When agents took a position on whether the ad was for them, the split came in 13.3% "for me" against 18.3% "not for me." Aspiration, the "I'm not there yet but I want to be" pull that drives a lot of sportswear conversion, appeared in just 1.2%. The ad isn't aspirational. It's identifying. It sorts the audience cleanly into two piles, and the for-me pile is the smaller one.

What to keep doing

What to address

4. Inside the Four Groups

Ranking the four segments by composite Imago Score, how the ad actually performed against each, the order is:

  1. Athleisure-Lifestyle Female 28–40: 8.01
  2. Strength-Training Female 22–32: 7.79
  3. Combat-Sport / MMA Male 25–38: 7.32
  4. Male Aesthetic / Bodybuilding 18–28: 6.58

"Athleisure-Lifestyle Female 28–40"

Composite: 8.01 Positive sentiment: 19.3% Negative: 12.1% Top question-asking Unrealised audience

Athleisure-Lifestyle Female 28–40 topped the panel and also carried its largest unrealised audience.
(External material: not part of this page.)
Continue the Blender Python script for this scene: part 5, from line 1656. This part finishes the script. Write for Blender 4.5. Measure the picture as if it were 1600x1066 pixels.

Highest positive sentiment (19.3%), lowest negative (12.1%), and the most question-asking behaviour of any group. The unique signal here was exclusion: the all-male casting drove most of the panel's category-mismatch reactions: "I'd need an Aesthetic Compression Set for myself too. Shame only men are shown." The ad earned warmth from a segment it wasn't designed to address. Worth thinking about whether to address them deliberately.

"Strength-Training Female 22–32"

Composite: 7.79 For-me: 18.5% Identity fit: highest Impulse: ask Closest to core

Strength-Training Female 22–32 is the closest to a core audience the panel produced. Identity fit was the highest in the panel ("for_me" at 18.5%), and the dominant impulse was ask, agents tagging friends, debating fits, asking the same product question round after round: "Are they squat-proof? That's the most important test." Curiosity-led, warm, and ready to convert if the ad gives them one functional anchor.

"Combat-Sport / MMA Male 25–38"

Composite: 7.32 Negative: 30.4% Positive: 12.4% Skepticism: 38.2% Targeting question

Combat-Sport / MMA Male 25–38 is the group that broke from the consensus. By composite score it sits in the middle of the pack, but its sentiment profile was the panel's most negative by a wide margin: 30.4% negative against 12.4% positive, with skepticism at 38.2%. The creative's aesthetic-led register read as the opposite of functional, and agents named Venum, Hayabusa, and Fairtex as the trusted alternative repeatedly. "My gear has to hold up in sparring, not just look good on TikTok." This isn't a creative-tweak finding, it's a targeting one. Worth questioning whether the segment belongs in the media plan for this creative at all.

"Male Aesthetic / Bodybuilding 18–28"

Composite: 6.58 CTR: 3.76% Amusement: 11.5% Price anxiety: 20.3% Highest mockery

Male Aesthetic / Bodybuilding 18–28 scored last but engaged most. Highest CTR (3.76%), highest amusement (11.5%), highest mockery rate. Price anxiety dominated as the single largest barrier in the panel (20.3%). They make fun of the ad and click through it anyway, an audience that's clearly in-target but signalling that the value question needs to land before the conversion will.

The Bottom Line

The Smilodox restock creative is a strong piece of work that earns attention, drives action, and lands evenly across its intended audience and underneath that strength sits a resonance gap, a misread combat-sports segment, and an unrealised female audience the brand wasn't aiming for but already has. None of that would have surfaced from a real-world media test reporting CTR and engagement, which would have called the creative a clear winner and let the targeting and casting questions surface only after months of spend. Imago surfaced them in days, against 120 simulated consumers, before a single euro went to media.